**Task prompt**
Copy everything in the listing below word for word, apart from any images.
START Material
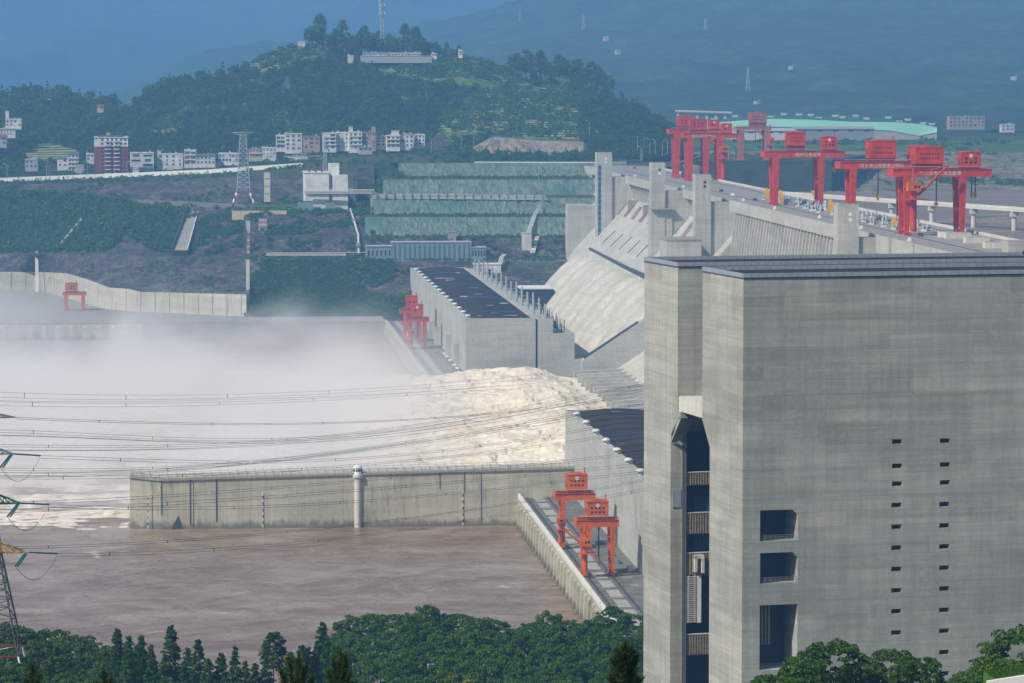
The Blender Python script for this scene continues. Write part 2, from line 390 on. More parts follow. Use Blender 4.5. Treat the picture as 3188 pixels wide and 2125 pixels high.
# leaves -------------------------------------------------------------------
def leaf_quads(C, size, up=None, rng=RNG, flat=.0):
    n = len(C); a = rng.normal(size=(n, 3)); a[:, 2] *= (1 - flat)
    if up is not None: a = a * .6 + up
    a /= np.linalg.norm(a, axis=1, keepdims=True) + 1e-9
    u = np.cross(a, rng.normal(size=(n, 3))); u /= np.linalg.norm(u, axis=1, keepdims=True) + 1e-9; v = np.cross(a, u)
    s = (size * rng.uniform(.6, 1.3, n))[:, None]; u *= s; v *= s * .6
    return np.stack([C - u * 1.1, C + v, C + u * 1.1, C - v], 1).reshape(-1, 3)
def crown_cloud(seed, rx, rz, n_cl, n_lf, cl_r, leaf, shape='round'):
    """leaf clumps spread through a crown; returns vertices of leaf quads, base of crown at z=0"""
    g = np.random.default_rng(seed); out = []
    th = g.uniform(0, 2 * np.pi, n_cl); q = g.uniform(0, 1, n_cl)
    if shape == 'round':
        ph = np.arccos(1 - 1.75 * q); rr = g.uniform(.55, 1.0, n_cl) ** .6
        cx = rx * rr * np.sin(ph) * np.cos(th); cyy = rx * rr * np.sin(ph) * np.sin(th); cz = rz * (1 + rr * np.cos(ph)) * .5 * 1.0
    else:
        cz = rz * q ** 1.25; rad = rx * (1 - cz / rz) ** .8 * g.uniform(.35, 1, n_cl) + .1
        cx, cyy = rad * np.cos(th), rad * np.sin(th)
    for k in range(n_cl):
        c = np.array((cx[k], cyy[k], cz[k])); r = cl_r * g.uniform(.6, 1.35)
        if shape != 'round': r *= (1.15 - .7 * cz[k] / rz)
        d = g.normal(size=(n_lf, 3)); d /= np.linalg.norm(d, axis=1, keepdims=True); d[:, 2] = np.abs(d[:, 2]) * .9 - .2
        C = c + d * r * (g.uniform(.5, 1, n_lf) ** .5)[:, None] * np.array((1, 1, .75))
        out.append(leaf_quads(C, leaf, d * .9, g))
    return np.concatenate(out)
def scatter_mesh(name, protos, pts, scale, mat, parent=None, rng=RNG, kind='stuff', sink=.3, squash=None):
    Vs = []
    for i, p in enumerate(pts):
        V = protos[rng.integers(len(protos))]; a = rng.uniform(0, 6.283); c, s = math.cos(a), math.sin(a); sc = scale[i]
        W = np.empty_like(V); W[:, 0] = (V[:, 0] * c - V[:, 1] * s) * sc; W[:, 1] = (V[:, 0] * s + V[:, 1] * c) * sc
        W[:, 2] = V[:, 2] * sc * rng.uniform(.85, 1.2); Vs.append(W + p - np.array((0, 0, sink * sc)))
    V = np.concatenate(Vs); return tag(np_mesh(name, V, np.arange(len(V)).reshape(-1, 4), mat, parent), kind=kind)
def in_poly(x, y, poly):
    ins = np.zeros(len(x), bool); j = len(poly) - 1
    for i in range(len(poly)):
        xi, yi = poly[i]; xj, yj = poly[j]
        c = ((yi > y) != (yj > y)) & (x < (xj - xi) * (y - yi) / (yj - yi + 1e-9) + xi); ins ^= c; j = i
    return ins
#==STRUCTURE==
# ================================================================ the setting
struct('ground', MB().quad((-5000, -700, 56), (6400, -700, 56), (6400, 16000, 56), (-5000, 16000, 56)), 'near_ground')
struct('river', MB().quad((-3000, 1000, 70), (332, 1000, 70), (332, 3130, 70), (-3000, 3130, 70)), 'river_water')
struct('reservoir', MB().quad((372, 900, 158), (4300, 900, 158), (4300, 3330, 158), (372, 3330, 158)), 'reservoir_water')

# near hillside on the left bank
gx, gy = np.meshgrid(np.linspace(-420, 520, 70), np.linspace(-120, 1260, 90)); gx, gy = gx.ravel(), gy.ravel()
def near_z(x, y):
    z = np.where(y < 900, 253 - .168 * y, 253 - .168 * 900 - (y - 900) * .19)
    z = z + fbm(np.stack([x * .012, y * .012, x * 0], -1), 4, 3) * 3.0
    z = np.where(x > 90, np.minimum(z, 135 - (x - 90) * .1), z)
    return np.where(y < 30, np.minimum(z, 254), z)
gz = near_z(gx, gy)
tag(np_mesh('hillside', np.stack([gx, gy, gz], -1), grid_faces(70, 90), 'near_ground', smooth=True), kind='structure')

# far mountains
patch('far_mountain', [(-200, 330, 10500), (2600, 330, 10500)], [(-200, -170, 14800), (2600, -150, 14800)], -200, 2600, 'mountain_ground', 160, 60, 170, .0016, 31, edge=False)
RIDGE_B = [(-200, 330, 10441), (180, 300, 10441), (270, 206, 10282), (330, 184, 10124), (420, 144, 9966), (480, 124, 9966), (560, 102, 9966), (640, 93, 9966), (760, 92, 9808),
           (900, 82, 9808), (960, 72, 9808), (1050, 46, 9808), (1130, 26, 9808), (1200, 4, 9808), (1300, -40, 9966), (1500, -90, 10124), (2000, -150, 10282), (2600, -160, 10282)]
patch('forested_mountain', [(-200, 345, 4800), (2600, 318, 4700)], RIDGE_B, -200, 2600, 'mountain_ground', 420, 130, 55, .004, 12, edge=False)

def mountain_dist(x, y):
    lo = np.interp(x, (-200, 2600), (345, 318)); ld = np.interp(x, (-200, 2600), (4800, 4700)); h = curve(RIDGE_B, np.array([x]))[0]
    return float(ld + (h[1] - ld) * (y - lo) / (h[0] - lo))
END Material
**Worked solution**
The Blender Python script for this scene continues. Write part 2, from line 390 on. More parts follow. Use Blender 4.5. Treat the picture as 3188 pixels wide and 2125 pixels high.
# leaves -------------------------------------------------------------------
def leaf_quads(C, size, up=None, rng=RNG, flat=.0):
    n = len(C); a = rng.normal(size=(n, 3)); a[:, 2] *= (1 - flat)
    if up is not None: a = a * .6 + up
    a /= np.linalg.norm(a, axis=1, keepdims=True) + 1e-9
    u = np.cross(a, rng.normal(size=(n, 3))); u /= np.linalg.norm(u, axis=1, keepdims=True) + 1e-9; v = np.cross(a, u)
    s = (size * rng.uniform(.6, 1.3, n))[:, None]; u *= s; v *= s * .6
    return np.stack([C - u * 1.1, C + v, C + u * 1.1, C - v], 1).reshape(-1, 3)
def crown_cloud(seed, rx, rz, n_cl, n_lf, cl_r, leaf, shape='round'):
    """leaf clumps spread through a crown; returns vertices of leaf quads, base of crown at z=0"""
    g = np.random.default_rng(seed); out = []
    th = g.uniform(0, 2 * np.pi, n_cl); q = g.uniform(0, 1, n_cl)
    if shape == 'round':
        ph = np.arccos(1 - 1.75 * q); rr = g.uniform(.55, 1.0, n_cl) ** .6
        cx = rx * rr * np.sin(ph) * np.cos(th); cyy = rx * rr * np.sin(ph) * np.sin(th); cz = rz * (1 + rr * np.cos(ph)) * .5 * 1.0
    else:
        cz = rz * q ** 1.25; rad = rx * (1 - cz / rz) ** .8 * g.uniform(.35, 1, n_cl) + .1
        cx, cyy = rad * np.cos(th), rad * np.sin(th)
    for k in range(n_cl):
        c = np.array((cx[k], cyy[k], cz[k])); r = cl_r * g.uniform(.6, 1.35)
        if shape != 'round': r *= (1.15 - .7 * cz[k] / rz)
        d = g.normal(size=(n_lf, 3)); d /= np.linalg.norm(d, axis=1, keepdims=True); d[:, 2] = np.abs(d[:, 2]) * .9 - .2
        C = c + d * r * (g.uniform(.5, 1, n_lf) ** .5)[:, None] * np.array((1, 1, .75))
        out.append(leaf_quads(C, leaf, d * .9, g))
    return np.concatenate(out)
def scatter_mesh(name, protos, pts, scale, mat, parent=None, rng=RNG, kind='stuff', sink=.3, squash=None):
    Vs = []
    for i, p in enumerate(pts):
        V = protos[rng.integers(len(protos))]; a = rng.uniform(0, 6.283); c, s = math.cos(a), math.sin(a); sc = scale[i]
        W = np.empty_like(V); W[:, 0] = (V[:, 0] * c - V[:, 1] * s) * sc; W[:, 1] = (V[:, 0] * s + V[:, 1] * c) * sc
        W[:, 2] = V[:, 2] * sc * rng.uniform(.85, 1.2); Vs.append(W + p - np.array((0, 0, sink * sc)))
    V = np.concatenate(Vs); return tag(np_mesh(name, V, np.arange(len(V)).reshape(-1, 4), mat, parent), kind=kind)
def in_poly(x, y, poly):
    ins = np.zeros(len(x), bool); j = len(poly) - 1
    for i in range(len(poly)):
        xi, yi = poly[i]; xj, yj = poly[j]
        c = ((yi > y) != (yj > y)) & (x < (xj - xi) * (y - yi) / (yj - yi + 1e-9) + xi); ins ^= c; j = i
    return ins
#==STRUCTURE==
# ================================================================ the setting
struct('ground', MB().quad((-5000, -700, 56), (6400, -700, 56), (6400, 16000, 56), (-5000, 16000, 56)), 'near_ground')
struct('river', MB().quad((-3000, 1000, 70), (332, 1000, 70), (332, 3130, 70), (-3000, 3130, 70)), 'river_water')
struct('reservoir', MB().quad((372, 900, 158), (4300, 900, 158), (4300, 3330, 158), (372, 3330, 158)), 'reservoir_water')

# near hillside on the left bank
gx, gy = np.meshgrid(np.linspace(-420, 520, 70), np.linspace(-120, 1260, 90)); gx, gy = gx.ravel(), gy.ravel()
def near_z(x, y):
    z = np.where(y < 900, 253 - .168 * y, 253 - .168 * 900 - (y - 900) * .19)
    z = z + fbm(np.stack([x * .012, y * .012, x * 0], -1), 4, 3) * 3.0
    z = np.where(x > 90, np.minimum(z, 135 - (x - 90) * .1), z)
    return np.where(y < 30, np.minimum(z, 254), z)
gz = near_z(gx, gy)
tag(np_mesh('hillside', np.stack([gx, gy, gz], -1), grid_faces(70, 90), 'near_ground', smooth=True), kind='structure')

# far mountains
patch('far_mountain', [(-200, 330, 10500), (2600, 330, 10500)], [(-200, -170, 14800), (2600, -150, 14800)], -200, 2600, 'mountain_ground', 160, 60, 170, .0016, 31, edge=False)
RIDGE_B = [(-200, 330, 10441), (180, 300, 10441), (270, 206, 10282), (330, 184, 10124), (420, 144, 9966), (480, 124, 9966), (560, 102, 9966), (640, 93, 9966), (760, 92, 9808),
           (900, 82, 9808), (960, 72, 9808), (1050, 46, 9808), (1130, 26, 9808), (1200, 4, 9808), (1300, -40, 9966), (1500, -90, 10124), (2000, -150, 10282), (2600, -160, 10282)]
patch('forested_mountain', [(-200, 345, 4800), (2600, 318, 4700)], RIDGE_B, -200, 2600, 'mountain_ground', 420, 130, 55, .004, 12, edge=False)

def mountain_dist(x, y):
    lo = np.interp(x, (-200, 2600), (345, 318)); ld = np.interp(x, (-200, 2600), (4800, 4700)); h = curve(RIDGE_B, np.array([x]))[0]
    return float(ld + (h[1] - ld) * (y - lo) / (h[0] - lo))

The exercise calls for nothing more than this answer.